Do We Really Want Amtrak Running Trains in MN?

Amtrak North Star line, Duluth, 1981.

MnDOT continues to move forward on plans to bring back passenger train service between the Twin Cities and Duluth-Superior. It’s an idea that’s already come and gone years ago. The government tried and failed at operating the North Star passenger line to Duluth-Superior in the late 1970s. But North Star shut down after seven short years in business back in 1985.

Now state planners want not only to revive the rebranded Northern Lights Express line but bring back its original operator, Amtrak. The government railroad corporation’s unblemished record of incompetence across the U.S. has only been further embellished in the decades since North Star went south on its watch.

But the controversy surrounding Amtrak’s most recent accident and the circumstances leading up to it raise a key question for MnDOT:  Do we really want Amtrak running trains in Minnesota?

Amtrak is coming under fire for its stewardship of the busy Northeast corridor after the railroad admitted Thursday that weakened crossties on one of its tracks at New York Penn Station resulted in the train derailment earlier in the week.

Amtrak Chief Executive Charles “Wick” Moorman apologized Thursday and promised to work with federal agencies and independent experts to improve maintenance at Penn Station, which the railroad owns and maintains.

Railroad officials, who inspect Penn Station’s rails every several days, had noted that the ties—the wooden supports beneath the tracks—were weakened, Mr. Moorman said at a news conference, but didn’t realize it would cause an “imminent” derailment.

“Clearly that was something that we got wrong,” he said.

To be clear, Amtrak knew about the structural problem in the rail line but failed to act on it. The derailment led to only minor injuries but knocked 8 of 21 tracks out of commission, creating chaos for hundreds of thousands of commuters this week. As a result, New Jersey Gov. Chris Chistie ordered the withholding millions of dollars in government payments to Amtrak pending a complete safety inspection of the system.

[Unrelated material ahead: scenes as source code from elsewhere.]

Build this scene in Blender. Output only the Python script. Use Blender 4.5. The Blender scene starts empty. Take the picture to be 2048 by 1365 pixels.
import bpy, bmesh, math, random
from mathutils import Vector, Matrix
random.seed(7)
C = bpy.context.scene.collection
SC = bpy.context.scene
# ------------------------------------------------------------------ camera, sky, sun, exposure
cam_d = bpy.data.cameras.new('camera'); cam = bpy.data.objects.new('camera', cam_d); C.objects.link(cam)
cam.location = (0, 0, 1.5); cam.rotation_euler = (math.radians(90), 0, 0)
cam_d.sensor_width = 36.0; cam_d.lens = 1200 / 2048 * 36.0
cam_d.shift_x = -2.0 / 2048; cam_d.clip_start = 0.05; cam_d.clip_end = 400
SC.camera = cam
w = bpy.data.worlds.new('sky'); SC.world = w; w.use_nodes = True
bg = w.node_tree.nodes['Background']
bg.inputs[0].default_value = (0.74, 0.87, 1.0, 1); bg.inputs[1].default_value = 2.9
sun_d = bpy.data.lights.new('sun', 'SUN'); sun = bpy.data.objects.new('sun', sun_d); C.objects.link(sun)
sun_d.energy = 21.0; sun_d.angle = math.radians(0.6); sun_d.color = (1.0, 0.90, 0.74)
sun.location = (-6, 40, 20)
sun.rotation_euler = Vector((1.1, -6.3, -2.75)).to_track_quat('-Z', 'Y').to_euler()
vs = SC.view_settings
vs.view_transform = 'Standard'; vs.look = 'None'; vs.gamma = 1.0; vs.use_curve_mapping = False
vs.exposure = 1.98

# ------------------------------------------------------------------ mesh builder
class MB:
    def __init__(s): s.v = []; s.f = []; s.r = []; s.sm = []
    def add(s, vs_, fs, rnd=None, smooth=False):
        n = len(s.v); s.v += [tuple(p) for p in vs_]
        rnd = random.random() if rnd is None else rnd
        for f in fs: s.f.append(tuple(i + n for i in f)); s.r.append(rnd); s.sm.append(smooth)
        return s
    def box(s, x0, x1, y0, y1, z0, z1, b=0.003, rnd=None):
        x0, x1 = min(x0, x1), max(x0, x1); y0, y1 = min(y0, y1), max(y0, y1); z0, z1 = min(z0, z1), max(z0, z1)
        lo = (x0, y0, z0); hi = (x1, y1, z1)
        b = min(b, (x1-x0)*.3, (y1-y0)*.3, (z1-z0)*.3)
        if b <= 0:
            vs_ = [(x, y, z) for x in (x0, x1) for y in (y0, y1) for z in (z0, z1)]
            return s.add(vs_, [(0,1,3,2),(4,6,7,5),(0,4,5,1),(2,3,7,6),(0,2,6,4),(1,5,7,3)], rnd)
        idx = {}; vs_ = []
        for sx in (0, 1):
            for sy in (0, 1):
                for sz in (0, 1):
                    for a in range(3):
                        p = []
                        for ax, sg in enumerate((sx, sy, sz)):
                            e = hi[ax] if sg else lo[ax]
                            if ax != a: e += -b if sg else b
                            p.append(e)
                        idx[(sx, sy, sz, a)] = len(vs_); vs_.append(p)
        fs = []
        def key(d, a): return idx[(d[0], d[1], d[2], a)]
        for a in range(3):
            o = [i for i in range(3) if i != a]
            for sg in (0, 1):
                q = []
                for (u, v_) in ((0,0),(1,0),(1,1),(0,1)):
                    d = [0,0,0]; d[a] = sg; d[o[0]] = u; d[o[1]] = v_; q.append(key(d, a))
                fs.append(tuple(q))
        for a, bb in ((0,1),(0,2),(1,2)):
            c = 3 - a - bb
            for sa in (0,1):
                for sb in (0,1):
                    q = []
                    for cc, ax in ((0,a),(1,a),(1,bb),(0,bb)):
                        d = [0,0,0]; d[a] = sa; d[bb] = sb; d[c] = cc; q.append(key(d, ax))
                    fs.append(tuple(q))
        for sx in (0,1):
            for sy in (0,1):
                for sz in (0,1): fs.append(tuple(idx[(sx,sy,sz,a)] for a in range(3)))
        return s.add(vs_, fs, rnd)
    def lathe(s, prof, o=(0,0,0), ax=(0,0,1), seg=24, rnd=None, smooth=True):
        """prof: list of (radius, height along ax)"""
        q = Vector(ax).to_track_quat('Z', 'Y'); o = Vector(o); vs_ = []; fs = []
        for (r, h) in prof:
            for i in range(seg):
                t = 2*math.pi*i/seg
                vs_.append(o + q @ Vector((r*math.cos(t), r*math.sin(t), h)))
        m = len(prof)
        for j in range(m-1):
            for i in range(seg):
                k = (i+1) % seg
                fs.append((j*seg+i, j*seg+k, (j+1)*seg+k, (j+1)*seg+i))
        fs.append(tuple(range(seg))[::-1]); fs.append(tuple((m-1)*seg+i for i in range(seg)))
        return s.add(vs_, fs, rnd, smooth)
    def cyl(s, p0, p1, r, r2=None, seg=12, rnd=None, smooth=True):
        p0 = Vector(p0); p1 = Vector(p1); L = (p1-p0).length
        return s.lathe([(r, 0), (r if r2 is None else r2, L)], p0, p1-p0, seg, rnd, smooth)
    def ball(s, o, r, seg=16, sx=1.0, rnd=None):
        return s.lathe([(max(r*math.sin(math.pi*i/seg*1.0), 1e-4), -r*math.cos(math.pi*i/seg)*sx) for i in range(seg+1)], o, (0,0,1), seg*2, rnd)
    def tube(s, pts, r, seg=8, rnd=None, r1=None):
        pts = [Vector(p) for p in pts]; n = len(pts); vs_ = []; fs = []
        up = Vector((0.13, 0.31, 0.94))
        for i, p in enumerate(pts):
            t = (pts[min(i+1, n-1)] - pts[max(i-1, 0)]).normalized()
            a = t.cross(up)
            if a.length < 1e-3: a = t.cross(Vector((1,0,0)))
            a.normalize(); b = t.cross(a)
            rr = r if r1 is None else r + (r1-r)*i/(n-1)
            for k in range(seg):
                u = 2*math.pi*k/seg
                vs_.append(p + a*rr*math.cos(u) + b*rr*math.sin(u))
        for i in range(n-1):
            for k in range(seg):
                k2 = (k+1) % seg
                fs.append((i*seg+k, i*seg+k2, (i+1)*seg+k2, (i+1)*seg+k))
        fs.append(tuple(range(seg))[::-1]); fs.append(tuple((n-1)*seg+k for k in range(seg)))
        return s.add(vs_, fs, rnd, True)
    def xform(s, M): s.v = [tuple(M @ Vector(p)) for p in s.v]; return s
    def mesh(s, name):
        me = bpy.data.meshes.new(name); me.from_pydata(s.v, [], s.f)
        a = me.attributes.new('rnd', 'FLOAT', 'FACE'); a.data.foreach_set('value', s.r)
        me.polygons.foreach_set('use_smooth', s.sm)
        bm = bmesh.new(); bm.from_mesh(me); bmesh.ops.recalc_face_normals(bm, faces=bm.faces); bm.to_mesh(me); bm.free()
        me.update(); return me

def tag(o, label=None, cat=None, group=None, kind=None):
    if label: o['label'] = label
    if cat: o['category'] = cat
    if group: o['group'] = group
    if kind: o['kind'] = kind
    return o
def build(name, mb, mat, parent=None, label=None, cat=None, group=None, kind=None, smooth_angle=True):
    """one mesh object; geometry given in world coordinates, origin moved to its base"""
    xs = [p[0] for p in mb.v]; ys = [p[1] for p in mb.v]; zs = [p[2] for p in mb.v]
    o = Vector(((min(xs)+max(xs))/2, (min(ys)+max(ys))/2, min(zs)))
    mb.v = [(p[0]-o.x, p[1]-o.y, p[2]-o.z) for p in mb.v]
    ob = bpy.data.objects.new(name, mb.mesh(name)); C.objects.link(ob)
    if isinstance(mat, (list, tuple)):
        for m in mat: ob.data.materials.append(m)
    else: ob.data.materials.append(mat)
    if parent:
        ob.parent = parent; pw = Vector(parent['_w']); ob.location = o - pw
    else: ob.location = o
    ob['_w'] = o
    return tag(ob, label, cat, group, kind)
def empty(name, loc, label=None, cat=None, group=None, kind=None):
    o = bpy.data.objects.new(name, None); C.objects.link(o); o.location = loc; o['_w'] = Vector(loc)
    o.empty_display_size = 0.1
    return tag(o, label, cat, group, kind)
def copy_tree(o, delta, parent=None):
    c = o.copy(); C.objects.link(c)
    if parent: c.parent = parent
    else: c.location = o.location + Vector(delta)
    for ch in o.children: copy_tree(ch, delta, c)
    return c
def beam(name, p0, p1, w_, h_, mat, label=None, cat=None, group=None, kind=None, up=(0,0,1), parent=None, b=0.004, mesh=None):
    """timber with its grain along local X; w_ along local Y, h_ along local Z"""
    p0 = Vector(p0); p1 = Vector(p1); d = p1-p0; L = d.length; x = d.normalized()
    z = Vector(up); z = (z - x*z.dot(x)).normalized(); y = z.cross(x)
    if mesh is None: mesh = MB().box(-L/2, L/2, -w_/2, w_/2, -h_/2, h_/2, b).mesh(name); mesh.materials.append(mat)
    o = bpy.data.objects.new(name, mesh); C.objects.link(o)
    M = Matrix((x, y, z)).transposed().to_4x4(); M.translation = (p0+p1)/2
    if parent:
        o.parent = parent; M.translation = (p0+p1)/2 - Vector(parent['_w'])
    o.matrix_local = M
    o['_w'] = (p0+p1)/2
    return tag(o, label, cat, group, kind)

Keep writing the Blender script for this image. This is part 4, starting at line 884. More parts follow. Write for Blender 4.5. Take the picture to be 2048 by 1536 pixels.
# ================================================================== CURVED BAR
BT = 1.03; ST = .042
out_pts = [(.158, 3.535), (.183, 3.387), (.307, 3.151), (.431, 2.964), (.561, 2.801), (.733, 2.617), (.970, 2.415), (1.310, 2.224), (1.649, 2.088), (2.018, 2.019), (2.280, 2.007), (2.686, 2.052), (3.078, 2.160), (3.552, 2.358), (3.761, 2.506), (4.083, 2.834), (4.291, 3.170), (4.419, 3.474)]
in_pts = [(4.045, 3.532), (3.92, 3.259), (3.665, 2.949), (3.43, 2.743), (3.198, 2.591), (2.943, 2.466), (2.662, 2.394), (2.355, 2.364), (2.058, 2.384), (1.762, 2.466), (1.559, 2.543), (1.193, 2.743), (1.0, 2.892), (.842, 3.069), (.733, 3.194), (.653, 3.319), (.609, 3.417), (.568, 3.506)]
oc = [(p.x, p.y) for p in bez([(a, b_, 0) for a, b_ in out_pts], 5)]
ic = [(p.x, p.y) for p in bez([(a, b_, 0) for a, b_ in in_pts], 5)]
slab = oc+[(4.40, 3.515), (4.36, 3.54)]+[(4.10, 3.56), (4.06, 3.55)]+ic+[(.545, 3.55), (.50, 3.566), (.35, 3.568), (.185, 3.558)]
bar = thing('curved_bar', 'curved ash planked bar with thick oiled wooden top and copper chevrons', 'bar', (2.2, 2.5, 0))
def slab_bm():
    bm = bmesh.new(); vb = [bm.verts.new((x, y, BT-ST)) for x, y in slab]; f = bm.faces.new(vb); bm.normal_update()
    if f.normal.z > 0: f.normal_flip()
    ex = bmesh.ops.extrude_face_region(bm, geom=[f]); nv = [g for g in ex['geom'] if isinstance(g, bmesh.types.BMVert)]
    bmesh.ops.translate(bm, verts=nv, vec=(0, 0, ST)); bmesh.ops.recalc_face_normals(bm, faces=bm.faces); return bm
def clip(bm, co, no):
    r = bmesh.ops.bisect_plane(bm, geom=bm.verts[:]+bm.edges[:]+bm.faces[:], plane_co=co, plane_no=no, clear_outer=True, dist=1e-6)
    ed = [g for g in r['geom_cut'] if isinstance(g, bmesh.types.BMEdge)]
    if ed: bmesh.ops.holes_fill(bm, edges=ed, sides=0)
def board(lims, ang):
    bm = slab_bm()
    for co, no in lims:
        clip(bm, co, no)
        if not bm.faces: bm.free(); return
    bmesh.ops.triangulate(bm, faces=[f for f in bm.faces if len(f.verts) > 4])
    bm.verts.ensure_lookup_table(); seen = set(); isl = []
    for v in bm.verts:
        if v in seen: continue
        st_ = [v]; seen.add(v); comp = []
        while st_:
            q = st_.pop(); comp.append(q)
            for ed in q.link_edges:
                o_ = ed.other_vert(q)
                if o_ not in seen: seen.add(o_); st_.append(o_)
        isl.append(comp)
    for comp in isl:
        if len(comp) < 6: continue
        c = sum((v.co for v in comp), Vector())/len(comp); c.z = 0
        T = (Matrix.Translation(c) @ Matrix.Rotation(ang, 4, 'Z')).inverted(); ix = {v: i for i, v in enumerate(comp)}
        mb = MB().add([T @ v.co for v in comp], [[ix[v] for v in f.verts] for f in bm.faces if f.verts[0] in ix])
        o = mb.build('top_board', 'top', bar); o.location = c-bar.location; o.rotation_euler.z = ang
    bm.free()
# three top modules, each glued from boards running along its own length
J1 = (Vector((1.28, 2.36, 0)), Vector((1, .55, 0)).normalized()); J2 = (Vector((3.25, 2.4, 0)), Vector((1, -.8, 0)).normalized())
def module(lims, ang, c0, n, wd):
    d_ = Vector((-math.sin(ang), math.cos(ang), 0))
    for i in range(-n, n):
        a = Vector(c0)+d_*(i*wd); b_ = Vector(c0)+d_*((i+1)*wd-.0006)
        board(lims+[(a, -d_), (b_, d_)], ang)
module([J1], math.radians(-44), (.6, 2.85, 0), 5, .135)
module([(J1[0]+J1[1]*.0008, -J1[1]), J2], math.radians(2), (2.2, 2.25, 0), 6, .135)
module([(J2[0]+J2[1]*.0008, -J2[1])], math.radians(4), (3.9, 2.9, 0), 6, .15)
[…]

In his letter to Amtrak, Mr. Christie, a Republican, wrote that the derailments “indicate Amtrak does not take its obligations seriously and has not effectively applied NJ Transit’s considerable payments to the proper maintenance of these assets.”

Mr. Christie said NJ Transit pays Amtrak between $2.5 million and $5 million a month to help cover operating expenses on the Northeast corridor. He asked New Jersey’s attorney general to consider legal action to recover money paid by NJ Transit to Amtrak, including a $62 million payment the governor said was made last week to cover capital investments. Mr. Christie also encouraged members of New Jersey’s congressional delegation to hold hearings on Amtrak.

Amtrak’s Mr. Moorman said Thursday that he understands the governor’s frustration, but “withholding funds is not going to solve any problems.”

Actually, “withholding funds” would solve all conceivable problems before they even begin in the case of Northern Lights Express.